> _PROBLEM DESCRIPTION_: Report each line of the data that includes the word "pixels".
>>>>
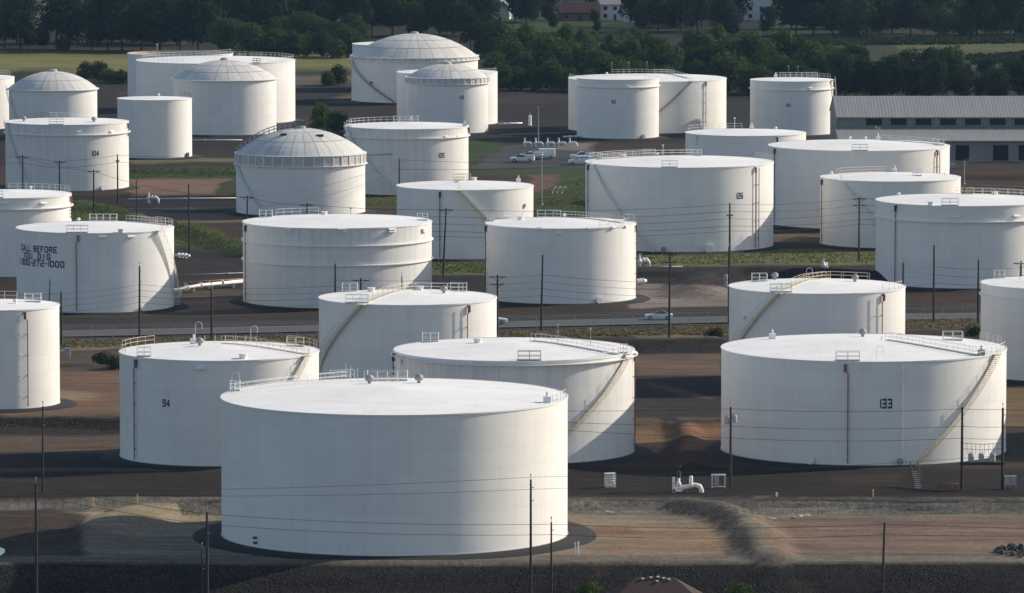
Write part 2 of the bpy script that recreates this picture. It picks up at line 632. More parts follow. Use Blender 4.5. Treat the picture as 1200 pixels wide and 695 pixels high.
GT = .385      # overall tone of the yard surfaces
SOIL = (.115, .078, .056)
ZONES = [  # polygon in photo pixels on the flat ground, albedo, gravel coarseness, feather (px)
    ([(-900, -60), (2100, -60), (2100, 122), (-900, 122)], (.055, .060, .030), .3, 4),
    ([(-60, 63), (160, 63), (345, 66), (425, 66), (425, 83), (345, 84), (160, 86), (-60, 86)], (.255, .245, .085), .2, 2),
    ([(-60, 47), (425, 47), (425, 63), (-60, 63)], (.055, .060, .030), .2, 3),
    ([(20, -30), (75, -30), (68, 28), (30, 28)], (.26, .22, .16), .2, 3),
    ([(100, 27), (300, 52), (300, 55), (100, 30)], (.20, .17, .14), .2, 1),
    ([(330, 92), (420, 90), (420, 97), (330, 99)], (.22, .17, .12), .4, 2),
    ([(330, 99), (420, 97), (470, 160), (330, 160)], SOIL, .5, 4),
    ([(555, 25), (745, 23), (745, 37), (555, 38)], (.095, .145, .045), .1, 2),
    ([(560, 37), (660, 36), (660, 46), (560, 48)], (.085, .125, .04), .1, 3),
    ([(600, 70), (640, 68), (645, 76), (600, 78)], (.16, .13, .10), .3, 2),
    ([(890, 18), (940, 18), (940, 40), (890, 40)], (.095, .145, .045), .1, 2),
    ([(920, 42), (1300, 40), (1300, 80), (920, 80)], (.085, .100, .040), .3, 2),
    ([(940, 48), (1300, 44), (1300, 52), (960, 54)], (.085, .072, .055), .3, 2),
    ([(1060, 55), (1300, 53), (1300, 60), (1060, 62)], (.15, .165, .06), .3, 2),
    ([(-400, 100), (400, 100), (400, 195), (-400, 195)], (.070, .058, .048), .6, 5),
    ([(410, 112), (470, 112), (470, 122), (370, 120)], (.20, .13, .09), .4, 3),
    ([(575, 110), (680, 108), (680, 122), (575, 124)], (.09, .068, .055), .4, 3),
    ([(390, 122), (1300, 122), (1300, 168), (390, 168)], (.060, .052, .046), .6, 4),
    # parking area
    ([(548, 198), (590, 171), (700, 165), (700, 197)], (.15, .15, .155), .25, 1.5),
    ([(545, 165), (583, 163), (590, 170), (556, 190), (545, 192)], (0.099, 0.145, 0.048), .2, 1.5),
    ([(632, 175), (660, 172), (668, 168), (700, 168), (690, 176)], (.28, .24, .18), .4, 2),
    ([(545, 199), (700, 197), (700, 204), (545, 206)], (0.102, 0.139, 0.051), .3, 1.5),
    ([(648, 204), (655, 203), (700, 203), (700, 250), (620, 250), (620, 226), (645, 224)], (0.105, 0.150, 0.051), .3, 2),
    ([(620, 205), (654, 204), (648, 224), (620, 226)], (.20, .115, .085), .4, 2),
    # left yard bands
    ([(150, 186), (285, 184), (285, 190), (150, 192)], (.21, .19, .10), .3, 2),
    ([(148, 196), (285, 196), (285, 208), (148, 210)], (0.099, 0.139, 0.051), .4, 2),
    ([(150, 210), (270, 209), (282, 214), (262, 228), (150, 229)], (.26, .165, .11), .4, 2),
    ([(255, 214), (285, 208), (285, 230), (255, 230)], (.10, .105, .045), .4, 2),
    ([(-50, 229), (285, 229), (285, 251), (-50, 251)], (.050, .046, .042), .9, 2),
    ([(158, 250), (285, 248), (285, 260), (165, 262)], (.24, .175, .115), .4, 2),
    ([(80, 235), (100, 234), (160, 250), (175, 258), (84, 258)], (0.128, 0.170, 0.058), .4, 2),
    ([(200, 262), (235, 262), (292, 290), (292, 302), (250, 296), (200, 286)], (0.119, 0.162, 0.058), .4, 2.5),
    ([(292, 300), (240, 296), (205, 288), (205, 300), (292, 312)], (.060, .052, .046), .7, 3),
    ([(200, 300), (292, 312), (292, 345), (200, 345)], (.075, .062, .053), .6, 4),
    ([(-50, 336), (300, 340), (300, 372), (-50, 374)], (.135, .095, .068), .5, 4),
    ([(-50, 328), (30, 328), (30, 346), (-50, 346)], (.09, .060, .045), .5, 3),
    ([(425, 224), (470, 224), (470, 242), (425, 242)], (0.105, 0.150, 0.054), .4, 2),
    ([(500, 304), (576, 304), (576, 322), (500, 322)], (0.162, 0.204, 0.071), .4, 2),
    ([(500, 322), (576, 322), (576, 345), (500, 345)], (.060, .052, .045), .8, 2),
    ([(738, 296), (910, 292), (965, 292), (1040, 296), (1040, 310), (965, 312), (880, 311), (738, 313)], (0.178, 0.187, 0.082), .5, 2),
    ([(738, 300), (762, 300), (762, 312), (738, 312)], (.18, .17, .13), .5, 2),
    ([(900, 274), (965, 276), (965, 284), (900, 284)], (.18, .14, .095), .4, 2),
    ([(738, 313), (1040, 312), (1040, 338), (850, 338), (820, 332), (738, 333)], (.068, .058, .050), .9, 3),
    ([(742, 333), (815, 333), (852, 338), (856, 357), (742, 361)], (.40, .335, .295), .35, 2),
    # the road and its verges
    ([(-200, 374), (1400, 356), (1400, 364), (-200, 384)], (.085, .076, .064), .5, 3),
    ([(-200, 384), (600, 371), (1400, 364), (1400, 380), (600, 390), (-200, 402)], (.105, .099, .088), .5, 3),
    ([(560, 390), (860, 382), (860, 393), (560, 397)], (.20, .165, .095), .6, 2),
    ([(1058, 374), (1160, 371), (1160, 384), (1058, 388)], (.15, .125, .08), .6, 2),
    ([(60, 398), (380, 392), (380, 402), (60, 412)], (.165, .135, .090), .6, 2),
    ([(740, 398), (850, 396), (850, 414), (740, 416)], (.056, .048, .042), .9, 2),
    ([(738, 416), (850, 414), (850, 440), (738, 440)], (.20, .135, .09), .4, 2),
    ([(738, 440), (850, 440), (850, 474), (738, 474)], (.085, .068, .056), .5, 3),
    ([(750, 446), (765, 448), (845, 466), (845, 470), (800, 462)], (.22, .17, .12), .3, 1.5),
    ([(738, 476), (850, 474), (850, 494), (738, 494)], (.085, .075, .064), .8, 2),
    ([(738, 496), (776, 496), (776, 530), (738, 530)], (.24, .155, .085), .4, 2),
    ([(800, 496), (850, 496), (850, 526), (800, 528)], (.26, .145, .08), .4, 2),
    ([(-60, 416), (150, 412), (150, 440), (-60, 440)], (.125, .098, .072), .6, 3),
    ([(-60, 436), (150, 434), (150, 486), (-60, 486)], (.215, .13, .085), .4, 3),
    ([(68, 456), (120, 462), (120, 468), (68, 470)], (.30, .22, .14), .3, 3),
    ([(-60, 488), (150, 490), (150, 508), (-60, 510)], (.062, .053, .046), .9, 2),
    ([(-60, 511), (150, 510), (150, 530), (-60, 532)], (.15, .105, .075), .5, 3),
    ([(-60, 532), (270, 530), (270, 556), (-60, 556)], (.08, .062, .052), .5, 3),
    ([(-60, 556), (270, 552), (270, 582), (-60, 584)], (.062, .050, .042), .8, 3),
    ([(1172, 455), (1300, 455), (1300, 500), (1172, 500)], (.24, .155, .085), .4, 3),
    ([(650, 548), (1300, 548), (1300, 582), (650, 582)], (.054, .042, .036), .6, 3),
    ([(980, 557), (1060, 557), (1060, 566), (980, 566)], (.105, .068, .05), .5, 5),
    ([(-60, 483), (150, 487), (150, 489), (-60, 486)], (.30, .235, .165), .5, 1.2),
    ([(740, 394.5), (846, 391.5), (846, 394), (740, 397)], (.30, .25, .17), .5, 1.2),
    ([(738, 490), (778, 490), (778, 493), (738, 493)], (.24, .20, .15), .6, 1.2),
    ([(800, 489), (850, 489), (850, 492), (800, 492)], (.24, .20, .15), .6, 1.2),
    ([(206, 352), (286, 348), (286, 362), (206, 366)], (.30, .20, .135), .4, 2),
    ([(-60, 410), (150, 404), (150, 409), (-60, 416)], (.26, .21, .14), .5, 2),
    ([(-60, 550), (262, 547), (262, 551), (-60, 554)], (.16, .115, .085), .5, 2),
    # front basin
    ([(-100, 583), (1300, 583), (1300, 606), (-100, 606)], (.33, .295, .245), 1.0, 1.2),
    ([(-100, 604), (1300, 604), (1300, 660), (-100, 660)], (.300, .240, .170), .4, 2),
    ([(900, 606), (1300, 606), (1300, 652), (900, 652)], (.260, .180, .130), .4, 4),
    ([(740, 622), (860, 612), (885, 640), (880, 652), (690, 652)], (.320, .220, .140), .4, 6),
    ([(690, 618), (740, 616), (740, 626), (690, 628)], (.24, .14, .09), .4, 5),
    ([(100, 590), (222, 590), (258, 612), (258, 628), (150, 628), (100, 612)], (.42, .34, .22), .4, 3),
    ([(205, 585), (262, 584), (262, 606), (215, 604)], (.24, .205, .16), 1.0, 2),
    ([(-100, 595), (60, 597), (100, 605), (100, 668), (-100, 668)], (.12, .085, .062), .6, 3),
    ([(800, 590), (846, 594), (866, 606), (880, 628), (886, 652), (852, 654), (846, 628), (826, 606), (780, 604)], (.22, .195, .160), 1.0, 1.5),
    ([(846, 587), (866, 594), (884, 606), (905, 640), (910, 652), (890, 652), (882, 626), (868, 604)], (.31, .265, .195), .6, 2),
    ([(-100, 652), (1300, 650), (1300, 661), (-100, 661)], (.33, .285, .22), .6, 1.5),
    ([(-300, 661), (1500, 661), (1500, 720), (-300, 720)], (.060, .051, .043), 1.0, 1.5),
    ([(690, 662), (716, 660), (712, 672), (700, 674)], (.12, .085, .062), 1.0, 3),
    ([(-300, 720), (1500, 720), (1500, 2000), (-300, 2000)], (.070, .078, .035), .4, 3),
]


def poly_sd(px, py, poly):
    """signed distance (inside negative) with rows stretched, since the ground is seen at a low angle"""
    K = 3.0
    P_ = [(a, b * K) for a, b in poly]
    y = py * K
    d = np.full(px.shape, 1e9)
    ins = np.zeros(px.shape, bool)
    for (ax, ay), (bx, by) in zip(P_, P_[1:] + P_[:1]):
        dx, dy = bx - ax, by - ay
        t = np.clip(((px - ax) * dx + (y - ay) * dy) / (dx * dx + dy * dy), 0, 1)
        d = np.minimum(d, np.hypot(px - ax - t * dx, y - ay - t * dy))
        c = (ay > y) != (by > y)
        with np.errstate(divide='ignore', invalid='ignore'):
            ins ^= c & (px < (bx - ax) * (y - ay) / (by - ay if by != ay else 1e-9) + ax)
    return np.where(ins, -d, d)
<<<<
> _FULL SOLUTION_:
Write part 2 of the bpy script that recreates this picture. It picks up at line 632. More parts follow. Use Blender 4.5. Treat the picture as 1200 pixels wide and 695 pixels high.
ZONES = [  # polygon in photo pixels on the flat ground, albedo, gravel coarseness, feather (px)